The European Commission is launching a formal investigation into whether Amazon uses its position to hurt competition in its marketplace after months of hinting at a possible inquiry.

Europe’s competition chief Margrethe Vestager notified Amazon and announced the investigation Tuesday, stressing the importance of a competitive e-commerce space.

“I have therefore decided to take a very close look at Amazon’s business practices and its dual role as marketplace and retailer, to assess its compliance with EU competition rules,” she said in a statement.

The Commission will look closely at the contracts between Amazon and third-party sellers in its marketplace to figure out how the data Amazon aggregates impacts competition.

“We will cooperate fully with the European Commission and continue working hard to support businesses of all sizes and help them grow,” an Amazon spokesperson said.

Amazon general counsel Nate Sutton testifies before the House Judiciary Committee. (Youtube Screenshot)

The Seattle tech giant’s treatment of other sellers on is the subject of scrutiny in Europe and the U.S. Shortly before the EU announced its investigation, Amazon general counsel Nate Sutton testified before the U.S. House Judiciary Committee on antitrust issues.

Though representatives from Facebook, Google, and Apple were also summoned to the hearing, lawmakers zeroed in on Amazon with a particular focus on third-party sellers.

“You have this massive trove of data, people that are buying products on your platform,” said Rep. Pramilla Jayapal, who represents Amazon’s hometown, Seattle. “You’re able to see which are the ones that are doing really, really well.”

Sutton acknowledged that Amazon uses “data to serve our customers.” But several times during the hearing he insisted, “We don’t use individual seller data directly to compete with them.”

“Individual,” is the operative word there; Sutton did not say whether Amazon uses aggregated data to gain a competitive edge for the products it sells, which appears to be the focus of the EU investigation.

“In particular, the Commission will focus on whether and how the use of accumulated marketplace seller data by Amazon as a retailer affects competition,” the investigation announcement says.

In the U.S., experts are skeptical that an antitrust case will actually get off the ground, despite calls to break up or regulate Big Tech from presidential candidates like Sen.
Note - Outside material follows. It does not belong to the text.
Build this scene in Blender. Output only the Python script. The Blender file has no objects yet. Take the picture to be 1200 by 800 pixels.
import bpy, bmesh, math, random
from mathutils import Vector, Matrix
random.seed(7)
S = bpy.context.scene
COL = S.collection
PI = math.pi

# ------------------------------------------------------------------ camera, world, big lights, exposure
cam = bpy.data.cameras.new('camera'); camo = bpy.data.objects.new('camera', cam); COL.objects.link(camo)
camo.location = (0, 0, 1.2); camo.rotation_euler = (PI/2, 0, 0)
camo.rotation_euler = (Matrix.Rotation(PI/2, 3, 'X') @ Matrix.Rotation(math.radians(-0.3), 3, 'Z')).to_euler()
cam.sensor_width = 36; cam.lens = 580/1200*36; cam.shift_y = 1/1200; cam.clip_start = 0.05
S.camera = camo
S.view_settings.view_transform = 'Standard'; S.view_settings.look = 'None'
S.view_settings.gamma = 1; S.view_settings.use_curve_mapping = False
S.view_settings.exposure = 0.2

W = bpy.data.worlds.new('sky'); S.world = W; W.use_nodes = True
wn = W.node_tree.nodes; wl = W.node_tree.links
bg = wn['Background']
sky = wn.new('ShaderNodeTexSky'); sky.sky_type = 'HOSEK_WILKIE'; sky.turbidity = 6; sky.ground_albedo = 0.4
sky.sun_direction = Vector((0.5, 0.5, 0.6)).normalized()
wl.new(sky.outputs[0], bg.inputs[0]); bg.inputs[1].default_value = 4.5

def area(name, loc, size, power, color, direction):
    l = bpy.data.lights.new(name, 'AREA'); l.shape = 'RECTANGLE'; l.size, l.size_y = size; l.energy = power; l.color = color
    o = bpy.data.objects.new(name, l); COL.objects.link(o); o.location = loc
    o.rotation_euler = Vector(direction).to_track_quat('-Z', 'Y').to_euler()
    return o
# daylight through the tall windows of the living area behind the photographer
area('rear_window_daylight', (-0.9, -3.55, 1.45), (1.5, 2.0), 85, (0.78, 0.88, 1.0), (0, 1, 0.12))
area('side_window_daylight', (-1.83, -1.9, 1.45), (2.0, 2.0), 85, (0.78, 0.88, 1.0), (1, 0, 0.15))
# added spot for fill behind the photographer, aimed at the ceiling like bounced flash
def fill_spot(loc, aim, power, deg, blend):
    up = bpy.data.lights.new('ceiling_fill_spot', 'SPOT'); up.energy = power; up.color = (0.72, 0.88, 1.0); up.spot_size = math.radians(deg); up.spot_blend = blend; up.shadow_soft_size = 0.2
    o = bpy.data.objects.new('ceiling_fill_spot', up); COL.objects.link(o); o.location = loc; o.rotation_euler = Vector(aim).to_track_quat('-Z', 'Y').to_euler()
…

Elizabeth Warren.

“There is no evidence that their practices have resulted in demonstrable harm to consumers in the form of price increases, which is essential for a successful prosecution,” said Larry Downes, director of Georgetown University’s Center for Business and Public Policy.

Dan Ives, managing director of equity research firm Wedbush Securities, agreed that the conversation was “grandstanding and more noise, at least in the near-term,” in an interview with CNBC. But he added, “most at risk would be Amazon.”

In Europe, regulators take a broader approach to competition law which could spell trouble for Amazon. Last year, Vestager announced her office was looking into whether Amazon uses its position to gain an edge over third-party sellers in its marketplace. On Tuesday, the Commission said that preliminary probe showed “Amazon appears to use competitively sensitive information – about marketplace sellers, their products and transactions on the marketplace.”

In addition to contracts between the company and sellers, The European Commission will also look closely at the “Buy Box,” a valuable piece of real estate on where shoppers can add items from other retailers to their carts.

Under Vestager, the EU has repeatedly gone after American tech companies, slapping Google with fines that amount to $9.3 billion over the past few years. Facebook, Apple, and Qualcomm have also found themselves in the EU’s crosshairs over competition issues. In 2015, the EU opened an investigation into whether Amazon’s e-book dominance was hurting competition and looked into a tax deal the company made with Luxembourg.

The goal of the European probe is to find out whether Amazon is in breach of EU competition rules on anti-competitive agreements between companies. There are no rules governing how long this type of investigation can go on and a deadline has not been set.